Стратегия, рассчитанная на несколько лет и коллективные усилия нескольких профессионалов, должна привести к созданию целостной концепции истории советской этнографии и превращению ее в конвенциональное знание, приемлемое для большинства. Подчеркну – необходима такая версия истории цеховой традиции в XX в., которая будет принята и психологически интериоризирована, избавив профессиональное сообщество от коллективной травмы, исток которой – драма крушения СССР и развал института советской науки. Без принятия прошлого невозможно двигаться вперед.

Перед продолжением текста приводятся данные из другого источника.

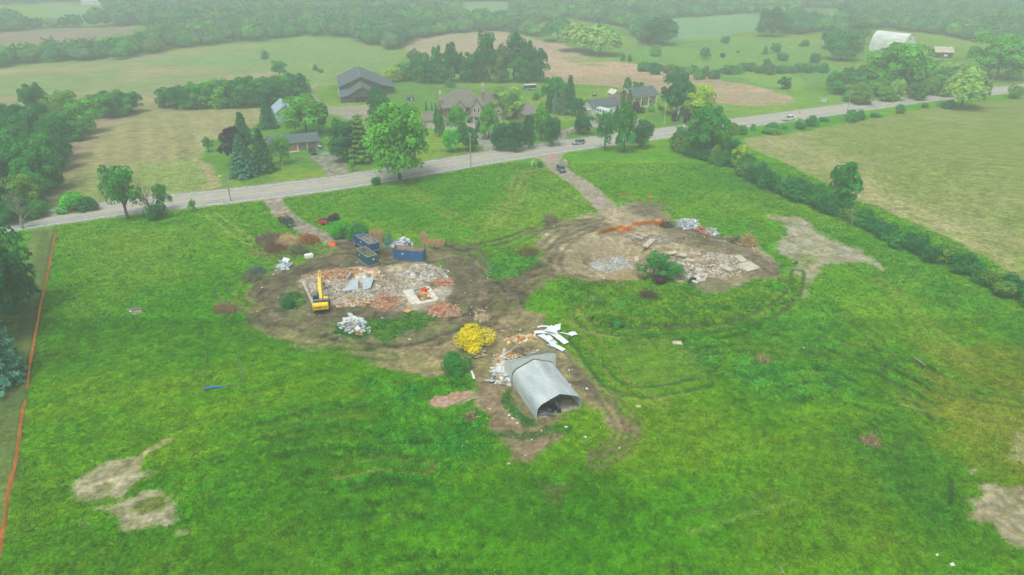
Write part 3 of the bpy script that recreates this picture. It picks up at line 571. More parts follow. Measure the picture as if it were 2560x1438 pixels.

Следующим шагом в реализации такой историографической стратегии станет осмысление настоящего и преодоление “мифологии жертвенности”. Ученые – не жертвы, а акторы новой нормальности, пожинающие плоды собственных действий, а равно и бездействия. Неприемлемое настоящее и страх перед будущим толкают к поискам “золотого века” науки в прошлом – советском или досоветском. Однако историческое время не открутить назад. Нам предстоит вырваться из порочного круга представлений, в оптике которых этнология – наука, где вечно повторяется вчера.